Going into Sunday’s play the Yankees were 10-6. I wouldn’t have been surprised to see them at 6-10. There are several guys on this team that didn’t seem likely to be Yankees at any time during their careers and it was pieced together by the energy and acumen of general manager Brian Cashman. I’m not sure what magic buttons manager Joe Girardi is pushing, either, but he seems to be making the right calls the way he is using players that had slipped to the bottom of depth charts with other teams.

Reclamation projects galore, men who many thought had either taken their last swings in the big leagues or who have done almost nothing of late, are littering the Yankees lineup and performing well. Somebody else gave up on all of these guys and this club isn’t usually a last-chance team. Mostly the Yankees invest their millions in wooing the sexiest and the best, not the down-and-outers.

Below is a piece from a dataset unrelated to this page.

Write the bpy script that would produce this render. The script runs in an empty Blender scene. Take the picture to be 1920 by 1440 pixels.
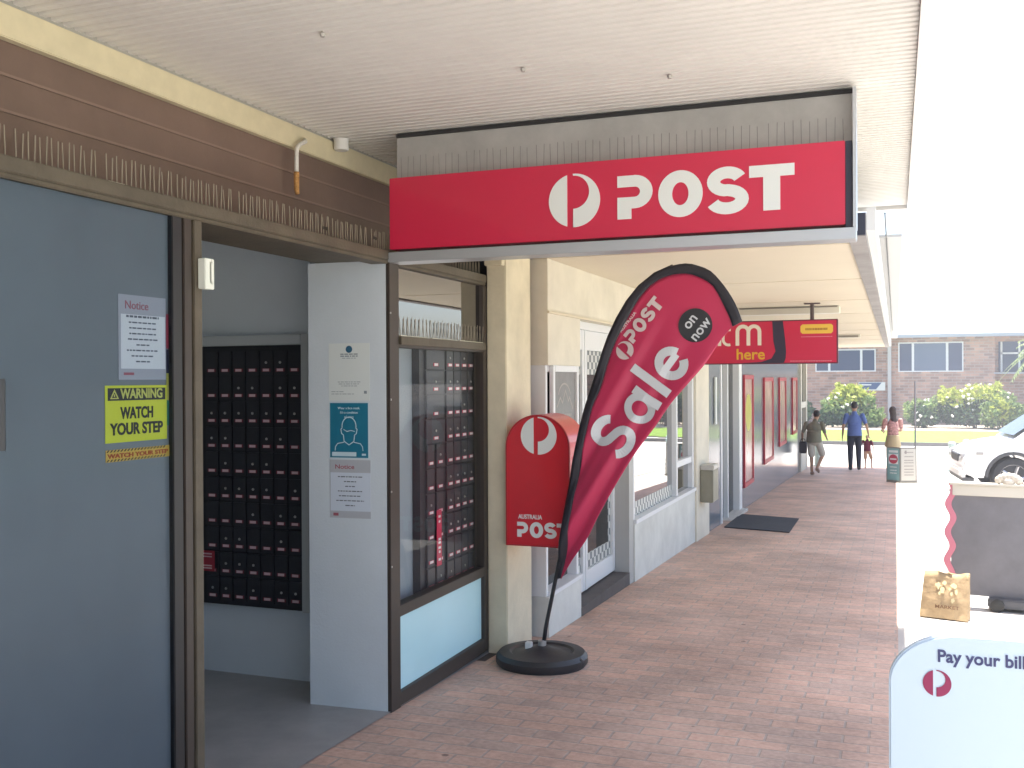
import bpy, bmesh, math, random
from mathutils import Vector, Matrix
rnd = random.Random(7)
SC = bpy.context.scene
COL = SC.collection
rad = math.radians
# ------------------------------------------------------------------ camera
F_PX, YAW, PITCH, ROLL, EYE = 1900.0, rad(20.73), rad(-0.24), rad(-0.2776), 1.6
_s, _c = math.sin(YAW), math.cos(YAW)
_F = Vector((-_s, _c, 0)); _R = Vector((_c, _s, 0)); _U = Vector((0, 0, 1))
CF = _F*math.cos(PITCH) + _U*math.sin(PITCH); _U2 = _U*math.cos(PITCH) - _F*math.sin(PITCH)
CR = _R*math.cos(ROLL) + _U2*math.sin(ROLL); CU = _U2*math.cos(ROLL) - _R*math.sin(ROLL)
cam = bpy.data.cameras.new('camera'); cam_o = bpy.data.objects.new('camera', cam); COL.objects.link(cam_o)
cam.sensor_width = 36; cam.lens = 36*F_PX/1920; cam.clip_start = 0.05; cam.clip_end = 2000
m = Matrix.Identity(4)
for i in range(3):
    m[i][0] = CR[i]; m[i][1] = CU[i]; m[i][2] = -CF[i]
m.translation = (0, 0, EYE); cam_o.matrix_world = m
SC.camera = cam_o
# ------------------------------------------------------------------ light
SUN_EL, SUN_AZ = rad(83), rad(6.5)          # azimuth from +Y towards +X
w = bpy.data.worlds.new('World'); SC.world = w; w.use_nodes = True
nt = w.node_tree; bg = nt.nodes['Background']
sky = nt.nodes.new('ShaderNodeTexSky'); sky.sky_type = 'NISHITA'; sky.sun_disc = False
sky.sun_elevation = SUN_EL; sky.sun_rotation = SUN_AZ
sky.air_density = 1.0; sky.dust_density = 2.5
nt.links.new(sky.outputs[0], bg.inputs[0]); bg.inputs[1].default_value = 0.13
sl = bpy.data.lights.new('sun', 'SUN'); so = bpy.data.objects.new('sun', sl); COL.objects.link(so)
sl.energy = 4.6; sl.angle = rad(0.53); sl.color = (1.0, 0.95, 0.87)
sd = Vector((math.sin(SUN_AZ)*math.cos(SUN_EL), math.cos(SUN_AZ)*math.cos(SUN_EL), math.sin(SUN_EL)))
so.rotation_euler = sd.to_track_quat('Z', 'Y').to_euler()
SC.view_settings.view_transform = 'Standard'; SC.view_settings.look = 'None'
SC.view_settings.exposure = 1.72; SC.view_settings.gamma = 1.0
SC.cycles.max_bounces = 10; SC.cycles.diffuse_bounces = 6; SC.cycles.transparent_max_bounces = 12

# ------------------------------------------------------------------ helpers: points on real planes
def ray(x, y): return CF + CR*((x-960)/F_PX) - CU*((y-720)/F_PX)
def at_x(x, y, X): d = ray(x, y); return Vector((0, 0, EYE)) + d*(X/d.x)
def at_y(x, y, Y): d = ray(x, y); return Vector((0, 0, EYE)) + d*(Y/d.y)
SLOPE = 0.028
def gz(Y): return -SLOPE*max(-8, min(Y, 42))

# ------------------------------------------------------------------ materials
MATS = {}
def M(name, col, rough=0.6, metal=0.0, var=0.0, vscale=8.0, bump=0.0, bscale=60.0, coat=0.0, spec=0.5, emit=None):
    if name in MATS: return MATS[name]
    mt = bpy.data.materials.new(name); mt.use_nodes = True
    n = mt.node_tree.nodes; l = mt.node_tree.links; p = n['Principled BSDF']
    p.inputs['Base Color'].default_value = (*col, 1); p.inputs['Roughness'].default_value = rough
    p.inputs['Metallic'].default_value = metal; p.inputs['Specular IOR Level'].default_value = spec
    if coat: p.inputs['Coat Weight'].default_value = coat; p.inputs['Coat Roughness'].default_value = 0.08
    tc = n.new('ShaderNodeTexCoord')
    if var:
        nz = n.new('ShaderNodeTexNoise'); nz.inputs['Scale'].default_value = vscale; nz.inputs['Detail'].default_value = 6
        nz.inputs['Roughness'].default_value = 0.65
        l.new(tc.outputs['Object'], nz.inputs['Vector'])
        mx = n.new('ShaderNodeMix'); mx.data_type = 'RGBA'
        mx.inputs[6].default_value = (*[c*(1-var) for c in col], 1); mx.inputs[7].default_value = (*[min(1, c*(1+var)) for c in col], 1)
        rp = n.new('ShaderNodeMapRange'); rp.inputs[1].default_value = .3; rp.inputs[2].default_value = .7
        l.new(nz.outputs['Fac'], rp.inputs[0]); l.new(rp.outputs[0], mx.inputs[0]); l.new(mx.outputs[2], p.inputs['Base Color'])
    if bump:
        nb = n.new('ShaderNodeTexNoise'); nb.inputs['Scale'].default_value = bscale; nb.inputs['Detail'].default_value = 5
        l.new(tc.outputs['Object'], nb.inputs['Vector'])
        b = n.new('ShaderNodeBump'); b.inputs['Strength'].default_value = bump; b.inputs['Distance'].default_value = .01
        l.new(nb.outputs['Fac'], b.inputs['Height']); l.new(b.outputs[0], p.inputs['Normal'])
    MATS[name] = mt; return mt

def glass_mat(name, tint, ior=1.5, boost=0.0):
    if name in MATS: return MATS[name]
    mt = bpy.data.materials.new(name); mt.use_nodes = True
    n = mt.node_tree.nodes; l = mt.node_tree.links; n.remove(n['Principled BSDF']); out = n['Material Output']
    t = n.new('ShaderNodeBsdfTransparent'); t.inputs[0].default_value = (*tint, 1)
    g = n.new('ShaderNodeBsdfGlossy'); g.inputs['Roughness'].default_value = 0.015
    f = n.new('ShaderNodeFresnel'); f.inputs[0].default_value = ior
    ad = n.new('ShaderNodeMath'); ad.operation = 'ADD'; ad.use_clamp = True; ad.inputs[1].default_value = boost
    mx = n.new('ShaderNodeMixShader')
    gm = n.new('ShaderNodeNewGeometry'); iv = n.new('ShaderNodeMath'); iv.operation = 'SUBTRACT'; iv.inputs[0].default_value = 1; l.new(gm.outputs['Backfacing'], iv.inputs[1])
    mm = n.new('ShaderNodeMath'); mm.operation = 'MULTIPLY'; l.new(ad.outputs[0], mm.inputs[0]); l.new(iv.outputs[0], mm.inputs[1])   # only the outer skin mirrors
    l.new(f.outputs[0], ad.inputs[0]); l.new(mm.outputs[0], mx.inputs[0]); l.new(t.outputs[0], mx.inputs[1]); l.new(g.outputs[0], mx.inputs[2])
    l.new(mx.outputs[0], out.inputs[0]); MATS[name] = mt; return mt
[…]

This team building was uncharacteristic, but Travis Hafner, the former Cleveland slugger, was batting .349. Vernon Wells was hitting .310 and Well hadn’t had a good year since or the other of President Bushes was in office. Lyle Overbay checks in at a shade up. 270. And the Red Sox gave up on Kevin Youkilis (.295) going on two years ago. Whether part of their motivation is just getting another chance no one can tell, but they are playing as well as their minds told them they still could.

CC Sabathia has been as good or better than as anyone else in the AL on the mound and he is the anchor of the rotation.

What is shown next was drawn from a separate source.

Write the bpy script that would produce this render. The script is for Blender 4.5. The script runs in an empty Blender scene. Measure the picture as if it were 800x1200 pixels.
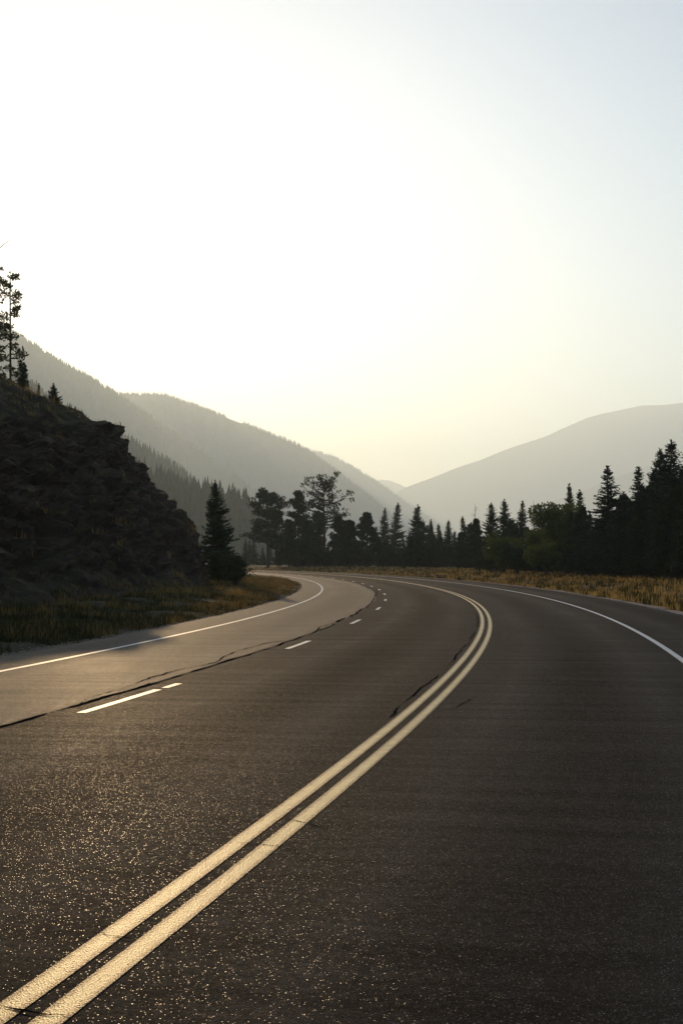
import bpy, math, random
import numpy as np
from mathutils import Vector, noise, Matrix

RNG = np.random.default_rng(11)
random.seed(11)
sc = bpy.context.scene
COL = sc.collection
PI = math.pi

# ------------------------------------------------------------------ frame of the place
CAM_H = 1.85          # metres; Y runs down the valley, X to the right
FPX, HOR = 1700.0, 657.0   # focal length and horizon of the photograph in its own pixels

def at(px, py, Y):
    """world point seen at photo pixel (px, py) when it stands Y metres away"""
    return ((px - 400) / FPX * Y, Y, CAM_H + (HOR - py) / FPX * Y)

# ------------------------------------------------------------------ helpers
class MB:
    """collects vertices and faces, links them as ONE mesh object"""
    def __init__(self):
        self.v, self.f, self.m, self.n = [], [], [], 0
    def add(self, verts, faces, mat=0):
        verts = np.asarray(verts, float).reshape(-1, 3)
        faces = np.asarray(faces, int) + self.n
        self.v.append(verts); self.f.append(faces); self.m.append(np.full(len(faces), mat))
        self.n += len(verts)
    def mesh(self, name, mats, smooth=False):
        me = bpy.data.meshes.new(name)
        V = np.concatenate(self.v) if self.v else np.zeros((0, 3))
        tot, idx, start, mi = 0, [], [], []
        for F, M in zip(self.f, self.m):
            k = F.shape[1]
            idx.append(F.ravel()); start.append(tot + np.arange(len(F)) * k); mi.append(M); tot += F.size
        idx = np.concatenate(idx); start = np.concatenate(start); mi = np.concatenate(mi)
        me.vertices.add(len(V)); me.vertices.foreach_set('co', V.ravel().astype(np.float32))
        me.loops.add(len(idx)); me.loops.foreach_set('vertex_index', idx.astype(np.int32))
        me.polygons.add(len(start)); me.polygons.foreach_set('loop_start', start.astype(np.int32))
        me.polygons.foreach_set('material_index', mi.astype(np.int32))
        me.polygons.foreach_set('use_smooth', np.full(len(start), smooth))
        for m in (mats if isinstance(mats, (list, tuple)) else [mats]):
            me.materials.append(m)
        me.update(); me.validate()
        return me
    def build(self, name, mats, parent=None, smooth=False):
        o = bpy.data.objects.new(name, self.mesh(name, mats, smooth)); COL.objects.link(o)
        if parent is not None: o.parent = parent
        return o

def tube(mb, pts, rad, n=6, mat=0):
    pts = np.asarray(pts, float); k = len(pts)
    d = np.gradient(pts, axis=0); d /= np.linalg.norm(d, axis=1)[:, None] + 1e-9
    up = np.where(np.abs(d[:, 2:3]) > .9, np.array([[1., 0, 0]]), np.array([[0, 0, 1.]]))
    a = np.cross(d, up); a /= np.linalg.norm(a, axis=1)[:, None] + 1e-9
    b = np.cross(d, a)
    th = np.arange(n) * 2 * PI / n
    rad = np.asarray(rad, float)
    V = pts[:, None] + (a[:, None] * np.cos(th)[None, :, None] + b[:, None] * np.sin(th)[None, :, None]) * rad[:, None, None]
    F = [[i * n + j, i * n + (j + 1) % n, (i + 1) * n + (j + 1) % n, (i + 1) * n + j] for i in range(k - 1) for j in range(n)]
    mb.add(V, F, mat)

def tag(o, label=None, cat=None, group=None, kind=None):
    if label: o['label'] = label
    if cat: o['category'] = cat
    if group: o['group'] = group
    if kind: o['kind'] = kind
    return o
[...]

Meanwhile, remaining All-Star Robinson Cano is hitting around .320 and even the aging Ichiro Suzuki‘s bat is starting to heat up after an abysmal start. Lead-off man Billy Gardner generally does a good job and one by one some of the position players will make their way back into active duty. Granderson may be first, or Teixeira. Jeter is starting to look doubtful for the season and so is Rodriguez, but they, too, could fool us.

This is one time I thought the Yankees were going to sink like a stone and they easily could have gotten off to a lousy start. Maybe the American League East Division is not as tough as we thought it was and the Yankees can contend for the playoffs even without getting any of their high-priced wounded back.